**OBJECTIVE**
Write out the material again word for word, dropping any images it holds.

**SOURCE MATERIAL**
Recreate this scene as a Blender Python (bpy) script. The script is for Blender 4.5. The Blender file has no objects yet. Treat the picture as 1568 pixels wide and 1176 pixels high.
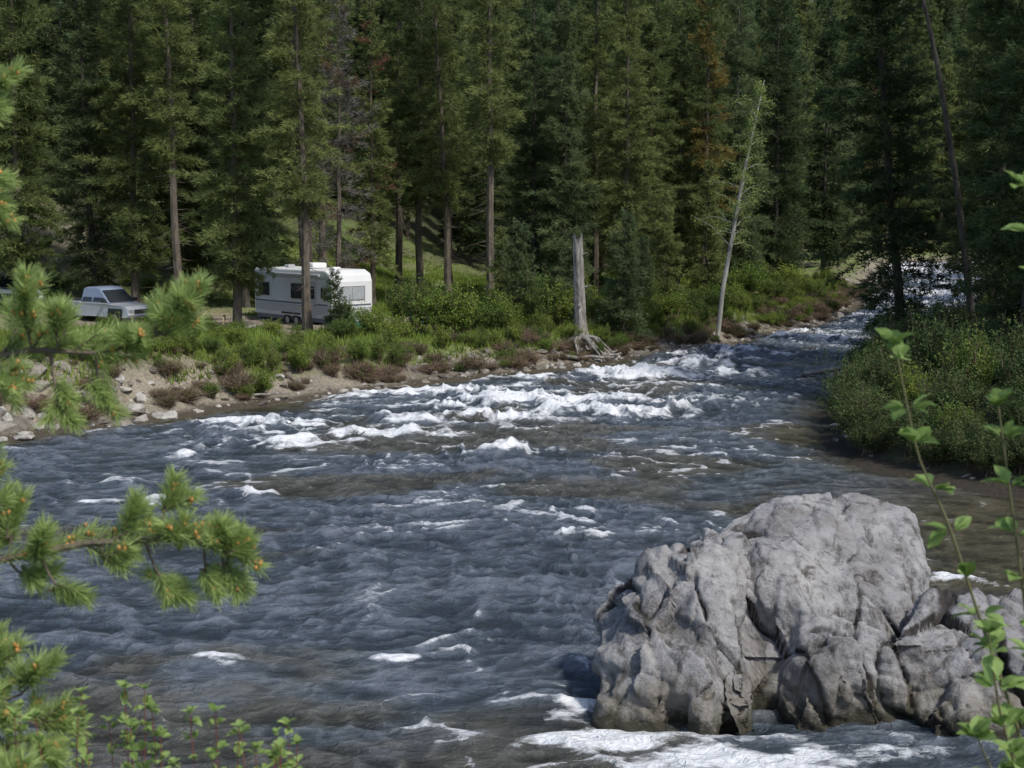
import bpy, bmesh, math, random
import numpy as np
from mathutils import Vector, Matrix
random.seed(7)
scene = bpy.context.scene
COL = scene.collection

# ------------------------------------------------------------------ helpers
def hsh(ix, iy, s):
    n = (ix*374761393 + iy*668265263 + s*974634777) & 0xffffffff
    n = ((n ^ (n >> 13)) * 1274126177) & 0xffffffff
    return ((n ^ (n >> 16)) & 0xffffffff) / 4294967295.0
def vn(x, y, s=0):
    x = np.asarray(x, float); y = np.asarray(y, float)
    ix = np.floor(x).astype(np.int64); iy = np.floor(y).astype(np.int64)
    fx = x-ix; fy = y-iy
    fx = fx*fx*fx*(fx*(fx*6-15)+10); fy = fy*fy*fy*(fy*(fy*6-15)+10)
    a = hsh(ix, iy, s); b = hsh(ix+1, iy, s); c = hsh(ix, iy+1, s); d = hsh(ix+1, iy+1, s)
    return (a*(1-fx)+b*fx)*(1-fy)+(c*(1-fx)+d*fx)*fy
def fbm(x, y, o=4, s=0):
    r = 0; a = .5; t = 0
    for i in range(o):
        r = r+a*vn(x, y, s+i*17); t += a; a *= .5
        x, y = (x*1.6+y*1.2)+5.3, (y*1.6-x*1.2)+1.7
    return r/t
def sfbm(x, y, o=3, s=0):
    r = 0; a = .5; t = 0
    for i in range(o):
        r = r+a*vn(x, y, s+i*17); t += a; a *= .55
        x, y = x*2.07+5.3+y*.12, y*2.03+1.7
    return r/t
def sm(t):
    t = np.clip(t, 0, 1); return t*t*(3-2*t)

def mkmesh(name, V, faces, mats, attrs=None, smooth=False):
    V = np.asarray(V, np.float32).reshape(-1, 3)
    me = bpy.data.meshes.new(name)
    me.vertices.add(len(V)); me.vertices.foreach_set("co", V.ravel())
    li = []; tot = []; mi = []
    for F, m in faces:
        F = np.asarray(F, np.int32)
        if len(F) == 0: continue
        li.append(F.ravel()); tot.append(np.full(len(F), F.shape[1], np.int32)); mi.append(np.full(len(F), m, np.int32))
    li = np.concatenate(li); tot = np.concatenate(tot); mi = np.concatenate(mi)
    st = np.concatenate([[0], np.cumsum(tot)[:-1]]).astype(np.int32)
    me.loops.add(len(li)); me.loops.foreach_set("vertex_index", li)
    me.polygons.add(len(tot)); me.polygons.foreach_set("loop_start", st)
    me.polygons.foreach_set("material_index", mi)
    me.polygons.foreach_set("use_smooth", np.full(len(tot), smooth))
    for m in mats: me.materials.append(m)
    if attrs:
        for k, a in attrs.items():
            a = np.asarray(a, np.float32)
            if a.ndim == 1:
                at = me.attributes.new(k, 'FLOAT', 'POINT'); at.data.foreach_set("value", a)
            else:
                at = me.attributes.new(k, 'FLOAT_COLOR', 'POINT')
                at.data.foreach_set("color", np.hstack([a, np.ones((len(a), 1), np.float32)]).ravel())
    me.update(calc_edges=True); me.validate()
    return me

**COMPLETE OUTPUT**
Recreate this scene as a Blender Python (bpy) script. The script is for Blender 4.5. The Blender file has no objects yet. Treat the picture as 1568 pixels wide and 1176 pixels high.
import bpy, bmesh, math, random
import numpy as np
from mathutils import Vector, Matrix
random.seed(7)
scene = bpy.context.scene
COL = scene.collection

# ------------------------------------------------------------------ helpers
def hsh(ix, iy, s):
    n = (ix*374761393 + iy*668265263 + s*974634777) & 0xffffffff
    n = ((n ^ (n >> 13)) * 1274126177) & 0xffffffff
    return ((n ^ (n >> 16)) & 0xffffffff) / 4294967295.0
def vn(x, y, s=0):
    x = np.asarray(x, float); y = np.asarray(y, float)
    ix = np.floor(x).astype(np.int64); iy = np.floor(y).astype(np.int64)
    fx = x-ix; fy = y-iy
    fx = fx*fx*fx*(fx*(fx*6-15)+10); fy = fy*fy*fy*(fy*(fy*6-15)+10)
    a = hsh(ix, iy, s); b = hsh(ix+1, iy, s); c = hsh(ix, iy+1, s); d = hsh(ix+1, iy+1, s)
    return (a*(1-fx)+b*fx)*(1-fy)+(c*(1-fx)+d*fx)*fy
def fbm(x, y, o=4, s=0):
    r = 0; a = .5; t = 0
    for i in range(o):
        r = r+a*vn(x, y, s+i*17); t += a; a *= .5
        x, y = (x*1.6+y*1.2)+5.3, (y*1.6-x*1.2)+1.7
    return r/t
def sfbm(x, y, o=3, s=0):
    r = 0; a = .5; t = 0
    for i in range(o):
        r = r+a*vn(x, y, s+i*17); t += a; a *= .55
        x, y = x*2.07+5.3+y*.12, y*2.03+1.7
    return r/t
def sm(t):
    t = np.clip(t, 0, 1); return t*t*(3-2*t)

def mkmesh(name, V, faces, mats, attrs=None, smooth=False):
    V = np.asarray(V, np.float32).reshape(-1, 3)
    me = bpy.data.meshes.new(name)
    me.vertices.add(len(V)); me.vertices.foreach_set("co", V.ravel())
    li = []; tot = []; mi = []
    for F, m in faces:
        F = np.asarray(F, np.int32)
        if len(F) == 0: continue
        li.append(F.ravel()); tot.append(np.full(len(F), F.shape[1], np.int32)); mi.append(np.full(len(F), m, np.int32))
    li = np.concatenate(li); tot = np.concatenate(tot); mi = np.concatenate(mi)
    st = np.concatenate([[0], np.cumsum(tot)[:-1]]).astype(np.int32)
    me.loops.add(len(li)); me.loops.foreach_set("vertex_index", li)
    me.polygons.add(len(tot)); me.polygons.foreach_set("loop_start", st)
    me.polygons.foreach_set("material_index", mi)
    me.polygons.foreach_set("use_smooth", np.full(len(tot), smooth))
    for m in mats: me.materials.append(m)
    if attrs:
        for k, a in attrs.items():
            a = np.asarray(a, np.float32)
            if a.ndim == 1:
                at = me.attributes.new(k, 'FLOAT', 'POINT'); at.data.foreach_set("value", a)
            else:
                at = me.attributes.new(k, 'FLOAT_COLOR', 'POINT')
                at.data.foreach_set("color", np.hstack([a, np.ones((len(a), 1), np.float32)]).ravel())
    me.update(calc_edges=True); me.validate()
    return me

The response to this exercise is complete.